- **Aim of the exercise**
Copy exactly the lines from the start of the data below through the one that carries "None, 1.2, b6)", and only those.

★ ★ ★

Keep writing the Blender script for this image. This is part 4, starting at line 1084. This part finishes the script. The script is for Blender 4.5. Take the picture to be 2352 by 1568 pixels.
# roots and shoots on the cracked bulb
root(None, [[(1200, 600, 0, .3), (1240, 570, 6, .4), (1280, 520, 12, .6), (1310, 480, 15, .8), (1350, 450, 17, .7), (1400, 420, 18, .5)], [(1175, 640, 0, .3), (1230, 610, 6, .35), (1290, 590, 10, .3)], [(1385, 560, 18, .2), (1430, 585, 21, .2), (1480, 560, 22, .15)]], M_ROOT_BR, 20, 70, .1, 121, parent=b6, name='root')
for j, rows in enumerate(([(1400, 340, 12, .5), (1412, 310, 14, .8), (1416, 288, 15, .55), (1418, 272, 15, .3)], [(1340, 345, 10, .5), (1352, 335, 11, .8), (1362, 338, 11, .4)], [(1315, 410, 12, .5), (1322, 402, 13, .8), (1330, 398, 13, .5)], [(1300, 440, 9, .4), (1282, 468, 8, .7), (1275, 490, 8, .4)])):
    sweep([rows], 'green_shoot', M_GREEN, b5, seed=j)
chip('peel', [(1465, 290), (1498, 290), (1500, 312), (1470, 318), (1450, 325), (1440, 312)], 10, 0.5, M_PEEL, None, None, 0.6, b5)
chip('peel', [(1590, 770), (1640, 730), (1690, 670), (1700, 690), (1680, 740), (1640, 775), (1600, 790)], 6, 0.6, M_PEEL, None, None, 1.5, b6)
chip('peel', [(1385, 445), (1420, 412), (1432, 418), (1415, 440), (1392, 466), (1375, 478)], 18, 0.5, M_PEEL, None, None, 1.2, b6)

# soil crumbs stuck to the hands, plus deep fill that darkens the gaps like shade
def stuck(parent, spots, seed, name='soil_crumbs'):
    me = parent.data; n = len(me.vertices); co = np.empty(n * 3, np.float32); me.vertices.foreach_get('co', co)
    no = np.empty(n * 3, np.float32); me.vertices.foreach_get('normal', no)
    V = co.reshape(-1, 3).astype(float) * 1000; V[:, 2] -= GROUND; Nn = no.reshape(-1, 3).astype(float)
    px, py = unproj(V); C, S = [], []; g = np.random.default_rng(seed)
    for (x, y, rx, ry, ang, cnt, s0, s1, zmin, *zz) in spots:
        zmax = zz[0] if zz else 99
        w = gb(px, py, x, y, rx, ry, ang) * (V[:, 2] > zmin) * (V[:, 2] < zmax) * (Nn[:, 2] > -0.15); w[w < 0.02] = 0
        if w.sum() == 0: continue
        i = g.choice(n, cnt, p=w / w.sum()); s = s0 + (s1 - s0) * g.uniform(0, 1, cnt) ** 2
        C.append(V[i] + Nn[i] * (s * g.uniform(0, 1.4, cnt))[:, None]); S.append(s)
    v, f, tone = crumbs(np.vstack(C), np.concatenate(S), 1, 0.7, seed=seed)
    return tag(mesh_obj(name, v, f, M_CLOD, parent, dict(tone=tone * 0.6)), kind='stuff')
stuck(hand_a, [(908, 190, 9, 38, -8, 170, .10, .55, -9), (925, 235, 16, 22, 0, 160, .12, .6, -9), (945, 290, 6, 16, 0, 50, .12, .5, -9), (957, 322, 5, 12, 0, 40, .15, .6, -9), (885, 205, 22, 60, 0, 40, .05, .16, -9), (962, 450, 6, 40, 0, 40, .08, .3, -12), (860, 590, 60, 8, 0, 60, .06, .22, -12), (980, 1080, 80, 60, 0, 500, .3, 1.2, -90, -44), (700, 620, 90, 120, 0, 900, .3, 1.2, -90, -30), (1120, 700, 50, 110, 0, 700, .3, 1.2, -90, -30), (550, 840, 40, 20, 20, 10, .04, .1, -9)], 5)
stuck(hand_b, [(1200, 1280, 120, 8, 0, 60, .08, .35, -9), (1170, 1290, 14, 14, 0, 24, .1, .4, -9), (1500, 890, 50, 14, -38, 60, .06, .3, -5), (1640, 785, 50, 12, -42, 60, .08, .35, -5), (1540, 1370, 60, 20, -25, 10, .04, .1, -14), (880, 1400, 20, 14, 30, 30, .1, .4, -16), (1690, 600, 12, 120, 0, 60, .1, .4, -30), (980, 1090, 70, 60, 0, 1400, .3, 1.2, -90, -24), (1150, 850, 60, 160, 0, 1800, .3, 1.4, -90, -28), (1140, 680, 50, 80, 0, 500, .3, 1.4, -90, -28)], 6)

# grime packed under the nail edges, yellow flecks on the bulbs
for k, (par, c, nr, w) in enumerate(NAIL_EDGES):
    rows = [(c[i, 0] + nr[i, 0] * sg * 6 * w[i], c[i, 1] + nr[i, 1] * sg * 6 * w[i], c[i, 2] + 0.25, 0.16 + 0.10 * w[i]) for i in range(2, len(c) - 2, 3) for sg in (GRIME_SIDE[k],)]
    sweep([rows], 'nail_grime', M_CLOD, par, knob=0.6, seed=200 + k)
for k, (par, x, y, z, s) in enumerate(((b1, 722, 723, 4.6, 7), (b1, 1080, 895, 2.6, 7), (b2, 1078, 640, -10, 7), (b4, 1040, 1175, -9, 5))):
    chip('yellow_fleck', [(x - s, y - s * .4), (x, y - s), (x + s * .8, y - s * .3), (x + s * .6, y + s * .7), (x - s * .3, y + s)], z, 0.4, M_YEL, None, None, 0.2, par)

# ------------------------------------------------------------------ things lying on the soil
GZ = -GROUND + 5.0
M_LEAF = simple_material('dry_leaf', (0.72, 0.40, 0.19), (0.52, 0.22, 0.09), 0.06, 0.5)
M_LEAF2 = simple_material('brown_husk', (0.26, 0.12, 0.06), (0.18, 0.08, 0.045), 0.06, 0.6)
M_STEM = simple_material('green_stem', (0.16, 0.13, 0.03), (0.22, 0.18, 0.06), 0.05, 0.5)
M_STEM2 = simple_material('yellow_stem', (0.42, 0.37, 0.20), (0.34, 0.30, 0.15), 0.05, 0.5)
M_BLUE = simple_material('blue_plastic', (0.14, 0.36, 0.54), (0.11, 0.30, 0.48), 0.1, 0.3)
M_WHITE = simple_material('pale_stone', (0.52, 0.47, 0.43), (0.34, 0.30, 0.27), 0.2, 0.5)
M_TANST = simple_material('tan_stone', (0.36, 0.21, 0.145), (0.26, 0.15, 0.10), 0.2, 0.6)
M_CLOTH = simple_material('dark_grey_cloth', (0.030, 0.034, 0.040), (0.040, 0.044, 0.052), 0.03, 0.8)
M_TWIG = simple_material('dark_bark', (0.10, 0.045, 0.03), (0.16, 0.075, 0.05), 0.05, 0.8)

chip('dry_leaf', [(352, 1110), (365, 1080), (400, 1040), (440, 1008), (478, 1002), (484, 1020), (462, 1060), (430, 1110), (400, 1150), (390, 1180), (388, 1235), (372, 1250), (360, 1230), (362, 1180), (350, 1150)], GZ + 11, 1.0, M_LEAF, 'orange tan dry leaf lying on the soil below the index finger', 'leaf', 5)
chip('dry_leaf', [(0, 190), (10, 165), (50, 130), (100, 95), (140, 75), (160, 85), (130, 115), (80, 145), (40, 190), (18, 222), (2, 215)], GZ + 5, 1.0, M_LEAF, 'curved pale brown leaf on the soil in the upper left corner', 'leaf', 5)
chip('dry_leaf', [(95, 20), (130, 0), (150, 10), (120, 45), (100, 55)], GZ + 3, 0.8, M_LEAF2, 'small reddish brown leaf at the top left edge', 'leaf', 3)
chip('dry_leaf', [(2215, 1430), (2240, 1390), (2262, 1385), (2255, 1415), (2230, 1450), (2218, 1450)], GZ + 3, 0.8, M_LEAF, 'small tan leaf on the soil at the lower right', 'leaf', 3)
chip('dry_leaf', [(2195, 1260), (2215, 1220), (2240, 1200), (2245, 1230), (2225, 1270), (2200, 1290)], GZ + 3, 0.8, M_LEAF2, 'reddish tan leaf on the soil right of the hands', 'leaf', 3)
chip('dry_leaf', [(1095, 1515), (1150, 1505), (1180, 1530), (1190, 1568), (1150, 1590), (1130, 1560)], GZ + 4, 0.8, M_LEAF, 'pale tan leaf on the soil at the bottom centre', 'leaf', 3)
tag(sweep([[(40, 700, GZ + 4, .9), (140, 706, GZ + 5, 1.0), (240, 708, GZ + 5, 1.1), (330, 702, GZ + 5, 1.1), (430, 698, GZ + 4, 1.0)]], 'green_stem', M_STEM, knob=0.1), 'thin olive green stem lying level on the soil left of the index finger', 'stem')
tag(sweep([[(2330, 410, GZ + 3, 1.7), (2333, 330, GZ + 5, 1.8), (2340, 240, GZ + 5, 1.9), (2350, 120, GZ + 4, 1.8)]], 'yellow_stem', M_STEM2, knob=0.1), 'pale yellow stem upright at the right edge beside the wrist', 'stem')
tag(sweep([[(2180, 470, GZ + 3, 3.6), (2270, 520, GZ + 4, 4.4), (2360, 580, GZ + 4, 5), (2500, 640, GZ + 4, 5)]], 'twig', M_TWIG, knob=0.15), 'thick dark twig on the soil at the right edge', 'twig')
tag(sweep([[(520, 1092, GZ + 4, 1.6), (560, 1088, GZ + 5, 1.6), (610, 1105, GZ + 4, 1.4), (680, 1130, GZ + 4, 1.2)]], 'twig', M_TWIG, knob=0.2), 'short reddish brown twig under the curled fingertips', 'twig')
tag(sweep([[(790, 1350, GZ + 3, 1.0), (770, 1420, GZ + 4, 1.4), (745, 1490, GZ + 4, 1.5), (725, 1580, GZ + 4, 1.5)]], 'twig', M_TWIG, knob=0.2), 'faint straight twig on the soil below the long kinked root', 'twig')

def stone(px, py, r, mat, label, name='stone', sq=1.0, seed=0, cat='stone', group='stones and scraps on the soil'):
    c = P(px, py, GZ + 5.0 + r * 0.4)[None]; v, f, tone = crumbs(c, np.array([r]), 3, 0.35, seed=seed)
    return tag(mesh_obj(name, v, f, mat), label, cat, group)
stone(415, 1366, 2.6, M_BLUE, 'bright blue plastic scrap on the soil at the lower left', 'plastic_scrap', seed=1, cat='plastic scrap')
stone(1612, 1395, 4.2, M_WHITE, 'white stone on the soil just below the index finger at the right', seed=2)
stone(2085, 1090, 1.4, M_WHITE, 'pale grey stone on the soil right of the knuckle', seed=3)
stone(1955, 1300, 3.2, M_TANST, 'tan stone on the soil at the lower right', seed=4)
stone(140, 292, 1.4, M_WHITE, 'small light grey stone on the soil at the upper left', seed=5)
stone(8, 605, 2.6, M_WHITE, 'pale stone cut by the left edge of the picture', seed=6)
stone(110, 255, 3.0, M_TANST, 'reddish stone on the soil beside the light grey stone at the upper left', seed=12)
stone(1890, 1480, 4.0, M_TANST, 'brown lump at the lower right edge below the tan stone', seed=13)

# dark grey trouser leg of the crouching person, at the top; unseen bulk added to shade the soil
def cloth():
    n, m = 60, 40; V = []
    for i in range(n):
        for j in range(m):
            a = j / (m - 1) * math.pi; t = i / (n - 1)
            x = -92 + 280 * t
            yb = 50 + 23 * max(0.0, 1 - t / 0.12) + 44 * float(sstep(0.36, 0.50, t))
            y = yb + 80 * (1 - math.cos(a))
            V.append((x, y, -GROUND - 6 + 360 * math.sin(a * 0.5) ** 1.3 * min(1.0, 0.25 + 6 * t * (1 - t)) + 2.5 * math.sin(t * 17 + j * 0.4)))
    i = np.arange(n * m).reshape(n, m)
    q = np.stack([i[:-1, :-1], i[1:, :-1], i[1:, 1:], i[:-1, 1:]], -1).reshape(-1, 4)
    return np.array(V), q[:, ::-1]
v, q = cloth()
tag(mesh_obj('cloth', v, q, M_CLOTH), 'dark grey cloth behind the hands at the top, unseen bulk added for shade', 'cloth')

★ ★ ★

- **The output**
Keep writing the Blender script for this image. This is part 4, starting at line 1084. This part finishes the script. The script is for Blender 4.5. Take the picture to be 2352 by 1568 pixels.
# roots and shoots on the cracked bulb
root(None, [[(1200, 600, 0, .3), (1240, 570, 6, .4), (1280, 520, 12, .6), (1310, 480, 15, .8), (1350, 450, 17, .7), (1400, 420, 18, .5)], [(1175, 640, 0, .3), (1230, 610, 6, .35), (1290, 590, 10, .3)], [(1385, 560, 18, .2), (1430, 585, 21, .2), (1480, 560, 22, .15)]], M_ROOT_BR, 20, 70, .1, 121, parent=b6, name='root')
for j, rows in enumerate(([(1400, 340, 12, .5), (1412, 310, 14, .8), (1416, 288, 15, .55), (1418, 272, 15, .3)], [(1340, 345, 10, .5), (1352, 335, 11, .8), (1362, 338, 11, .4)], [(1315, 410, 12, .5), (1322, 402, 13, .8), (1330, 398, 13, .5)], [(1300, 440, 9, .4), (1282, 468, 8, .7), (1275, 490, 8, .4)])):
    sweep([rows], 'green_shoot', M_GREEN, b5, seed=j)
chip('peel', [(1465, 290), (1498, 290), (1500, 312), (1470, 318), (1450, 325), (1440, 312)], 10, 0.5, M_PEEL, None, None, 0.6, b5)
chip('peel', [(1590, 770), (1640, 730), (1690, 670), (1700, 690), (1680, 740), (1640, 775), (1600, 790)], 6, 0.6, M_PEEL, None, None, 1.5, b6)
chip('peel', [(1385, 445), (1420, 412), (1432, 418), (1415, 440), (1392, 466), (1375, 478)], 18, 0.5, M_PEEL, None, None, 1.2, b6)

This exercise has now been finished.